Retype the material below. Keep every word exactly as it is.

— BEGIN EXERCISE INPUT —

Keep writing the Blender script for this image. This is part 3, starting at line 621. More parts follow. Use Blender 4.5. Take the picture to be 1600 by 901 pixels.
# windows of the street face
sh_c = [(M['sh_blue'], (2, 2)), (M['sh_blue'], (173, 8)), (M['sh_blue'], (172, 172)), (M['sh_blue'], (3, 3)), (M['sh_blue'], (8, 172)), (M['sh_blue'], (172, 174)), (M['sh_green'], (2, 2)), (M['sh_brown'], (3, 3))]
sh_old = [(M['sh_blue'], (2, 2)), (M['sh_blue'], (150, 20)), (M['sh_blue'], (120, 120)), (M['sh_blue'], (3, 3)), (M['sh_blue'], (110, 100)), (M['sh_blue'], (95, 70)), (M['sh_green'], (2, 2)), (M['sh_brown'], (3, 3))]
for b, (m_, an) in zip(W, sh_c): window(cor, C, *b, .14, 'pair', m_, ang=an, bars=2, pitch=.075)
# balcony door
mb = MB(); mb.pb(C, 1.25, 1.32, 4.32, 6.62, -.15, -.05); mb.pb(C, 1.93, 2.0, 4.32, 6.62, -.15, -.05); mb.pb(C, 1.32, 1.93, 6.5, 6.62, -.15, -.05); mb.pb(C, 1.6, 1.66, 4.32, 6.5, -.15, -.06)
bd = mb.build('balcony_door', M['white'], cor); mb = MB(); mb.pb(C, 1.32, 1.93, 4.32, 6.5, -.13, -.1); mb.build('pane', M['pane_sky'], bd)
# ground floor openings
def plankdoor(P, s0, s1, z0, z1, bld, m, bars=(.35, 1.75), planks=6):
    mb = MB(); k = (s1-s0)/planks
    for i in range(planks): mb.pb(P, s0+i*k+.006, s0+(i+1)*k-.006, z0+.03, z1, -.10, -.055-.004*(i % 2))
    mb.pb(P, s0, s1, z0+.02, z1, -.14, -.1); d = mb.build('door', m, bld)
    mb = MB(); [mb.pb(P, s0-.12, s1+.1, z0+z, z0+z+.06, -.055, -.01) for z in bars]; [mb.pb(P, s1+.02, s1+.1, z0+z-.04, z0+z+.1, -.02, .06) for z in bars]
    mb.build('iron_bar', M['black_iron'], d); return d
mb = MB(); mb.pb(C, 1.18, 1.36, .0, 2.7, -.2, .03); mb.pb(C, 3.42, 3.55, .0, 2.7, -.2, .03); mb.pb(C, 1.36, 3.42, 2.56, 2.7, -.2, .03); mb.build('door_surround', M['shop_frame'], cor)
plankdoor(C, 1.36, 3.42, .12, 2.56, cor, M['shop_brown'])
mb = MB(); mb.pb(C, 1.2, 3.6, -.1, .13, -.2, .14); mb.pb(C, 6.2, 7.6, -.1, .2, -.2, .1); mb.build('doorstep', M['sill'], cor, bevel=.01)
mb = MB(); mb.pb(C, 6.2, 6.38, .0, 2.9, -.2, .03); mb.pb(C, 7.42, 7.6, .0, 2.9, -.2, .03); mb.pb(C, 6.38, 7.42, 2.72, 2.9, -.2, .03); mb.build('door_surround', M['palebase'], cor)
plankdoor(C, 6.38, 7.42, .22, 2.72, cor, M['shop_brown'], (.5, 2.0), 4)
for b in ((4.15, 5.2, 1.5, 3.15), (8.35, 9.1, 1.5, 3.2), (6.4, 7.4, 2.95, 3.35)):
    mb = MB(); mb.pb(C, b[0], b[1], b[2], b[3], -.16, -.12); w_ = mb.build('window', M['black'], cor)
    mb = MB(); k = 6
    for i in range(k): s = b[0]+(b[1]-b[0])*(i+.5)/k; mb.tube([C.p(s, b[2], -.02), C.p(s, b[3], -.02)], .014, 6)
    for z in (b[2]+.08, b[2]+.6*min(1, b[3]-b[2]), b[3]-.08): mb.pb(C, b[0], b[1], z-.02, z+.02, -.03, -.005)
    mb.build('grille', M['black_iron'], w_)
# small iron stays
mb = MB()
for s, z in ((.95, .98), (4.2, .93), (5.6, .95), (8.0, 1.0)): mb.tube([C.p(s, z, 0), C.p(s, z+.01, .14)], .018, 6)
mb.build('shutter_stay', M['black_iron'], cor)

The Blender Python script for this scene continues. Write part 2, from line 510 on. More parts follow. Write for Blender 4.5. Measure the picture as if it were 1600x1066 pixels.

— END EXERCISE INPUT —

TASK RESPONSE:
Keep writing the Blender script for this image. This is part 3, starting at line 621. More parts follow. Use Blender 4.5. Take the picture to be 1600 by 901 pixels.
# windows of the street face
sh_c = [(M['sh_blue'], (2, 2)), (M['sh_blue'], (173, 8)), (M['sh_blue'], (172, 172)), (M['sh_blue'], (3, 3)), (M['sh_blue'], (8, 172)), (M['sh_blue'], (172, 174)), (M['sh_green'], (2, 2)), (M['sh_brown'], (3, 3))]
sh_old = [(M['sh_blue'], (2, 2)), (M['sh_blue'], (150, 20)), (M['sh_blue'], (120, 120)), (M['sh_blue'], (3, 3)), (M['sh_blue'], (110, 100)), (M['sh_blue'], (95, 70)), (M['sh_green'], (2, 2)), (M['sh_brown'], (3, 3))]
for b, (m_, an) in zip(W, sh_c): window(cor, C, *b, .14, 'pair', m_, ang=an, bars=2, pitch=.075)
# balcony door
mb = MB(); mb.pb(C, 1.25, 1.32, 4.32, 6.62, -.15, -.05); mb.pb(C, 1.93, 2.0, 4.32, 6.62, -.15, -.05); mb.pb(C, 1.32, 1.93, 6.5, 6.62, -.15, -.05); mb.pb(C, 1.6, 1.66, 4.32, 6.5, -.15, -.06)
bd = mb.build('balcony_door', M['white'], cor); mb = MB(); mb.pb(C, 1.32, 1.93, 4.32, 6.5, -.13, -.1); mb.build('pane', M['pane_sky'], bd)
# ground floor openings
def plankdoor(P, s0, s1, z0, z1, bld, m, bars=(.35, 1.75), planks=6):
    mb = MB(); k = (s1-s0)/planks
    for i in range(planks): mb.pb(P, s0+i*k+.006, s0+(i+1)*k-.006, z0+.03, z1, -.10, -.055-.004*(i % 2))
    mb.pb(P, s0, s1, z0+.02, z1, -.14, -.1); d = mb.build('door', m, bld)
    mb = MB(); [mb.pb(P, s0-.12, s1+.1, z0+z, z0+z+.06, -.055, -.01) for z in bars]; [mb.pb(P, s1+.02, s1+.1, z0+z-.04, z0+z+.1, -.02, .06) for z in bars]
    mb.build('iron_bar', M['black_iron'], d); return d
mb = MB(); mb.pb(C, 1.18, 1.36, .0, 2.7, -.2, .03); mb.pb(C, 3.42, 3.55, .0, 2.7, -.2, .03); mb.pb(C, 1.36, 3.42, 2.56, 2.7, -.2, .03); mb.build('door_surround', M['shop_frame'], cor)
plankdoor(C, 1.36, 3.42, .12, 2.56, cor, M['shop_brown'])
mb = MB(); mb.pb(C, 1.2, 3.6, -.1, .13, -.2, .14); mb.pb(C, 6.2, 7.6, -.1, .2, -.2, .1); mb.build('doorstep', M['sill'], cor, bevel=.01)
mb = MB(); mb.pb(C, 6.2, 6.38, .0, 2.9, -.2, .03); mb.pb(C, 7.42, 7.6, .0, 2.9, -.2, .03); mb.pb(C, 6.38, 7.42, 2.72, 2.9, -.2, .03); mb.build('door_surround', M['palebase'], cor)
plankdoor(C, 6.38, 7.42, .22, 2.72, cor, M['shop_brown'], (.5, 2.0), 4)
for b in ((4.15, 5.2, 1.5, 3.15), (8.35, 9.1, 1.5, 3.2), (6.4, 7.4, 2.95, 3.35)):
    mb = MB(); mb.pb(C, b[0], b[1], b[2], b[3], -.16, -.12); w_ = mb.build('window', M['black'], cor)
    mb = MB(); k = 6
    for i in range(k): s = b[0]+(b[1]-b[0])*(i+.5)/k; mb.tube([C.p(s, b[2], -.02), C.p(s, b[3], -.02)], .014, 6)
    for z in (b[2]+.08, b[2]+.6*min(1, b[3]-b[2]), b[3]-.08): mb.pb(C, b[0], b[1], z-.02, z+.02, -.03, -.005)
    mb.build('grille', M['black_iron'], w_)
# small iron stays
mb = MB()
for s, z in ((.95, .98), (4.2, .93), (5.6, .95), (8.0, 1.0)): mb.tube([C.p(s, z, 0), C.p(s, z+.01, .14)], .018, 6)
mb.build('shutter_stay', M['black_iron'], cor)

The Blender Python script for this scene continues. Write part 2, from line 510 on. More parts follow. Write for Blender 4.5. Measure the picture as if it were 1600x1066 pixels.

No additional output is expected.